There I stood, sweaty and disheveled in my new living room, staring at an invoice that had more add-ons than an all you can eat Las Vegas buffet. The movers’ “policy” demanded payment for a full half-hour block because their two-hour job took two hours and seven minutes. Seven. Minutes. That’s barely enough time to microwave a Hot Pocket, let alone justify a fee that could feed a family of Hot Pockets for a week. (Note to self: I am out of Hot Pockets.) When I protested, they shrugged like philosophizing monks: “It’s policy.” Ah, yes—the sacred text of modern capitalism, the fine print.
That’s where they get ya. The check boxes at the bottom of the website that won’t let you go forward until you check the boxes. The EULA for software that says the company will sell your kidney if they can get ahold of it. “Sorry, you agreed to the terms.” And, worst of all, the agreements where they include references to all of these extra charges. Just check the box. There have been a total of four people in the universe who have ever read that fine print. And they’re all super big nerds.
We’re living in the Golden Age of the GOTCHA CHARGE, where every service fee is a tiny vampire that sucks your wallet dry one $5 nibble at a time. Take ATMs. Remember when “convenience fees” were a novelty, like QR codes or existential dread? Now, I paid $3.50 last week to withdraw my own money from a machine that literally exists to give me my money. It’s like renting a spoon to eat soup you already bought. Wait, I should probably not suggest any ideas for new fees.

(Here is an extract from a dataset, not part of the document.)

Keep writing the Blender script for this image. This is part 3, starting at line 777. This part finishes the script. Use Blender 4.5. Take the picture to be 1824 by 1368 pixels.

I parked downtown the other day in a lot that has been free for 30 years and realized that it is now not free. The envelope I got two weeks later with a $127 “fee” explained that for me. Good luck getting that out of me, by the way. Cities have turned meter fines into a contact sport.
Ticket fees. Airline fees. Rental fees. Food delivery fees. Utility fees. Hotel fees. It’s all a way to make a 1% charge into a 3% or 6% charge and that’s not stopping there. As long as we continue to pay it, the charges will get higher.
We’ve reached peak “policy.” These fees aren’t about service—they’re about loopholes in the social contract, a way to monetize our very existence. Soon, they’ll charge us for complaining about charges (“Customer Feedback Administrative Surcharge”). The only solution? Start billing them. Next time a mover shrugs about “policy,” hand him an invoice for “Time Waste Recovery: $75.” Let’s speak their language: ka-ching.
Thankfully, my move is over. The next move, I told my son, will be to the old-folks home. Avoid the fees, I said. Burn everything. Until then, I’ll be here, microwaving that Hot Pocket… and charging it rent. It’s policy.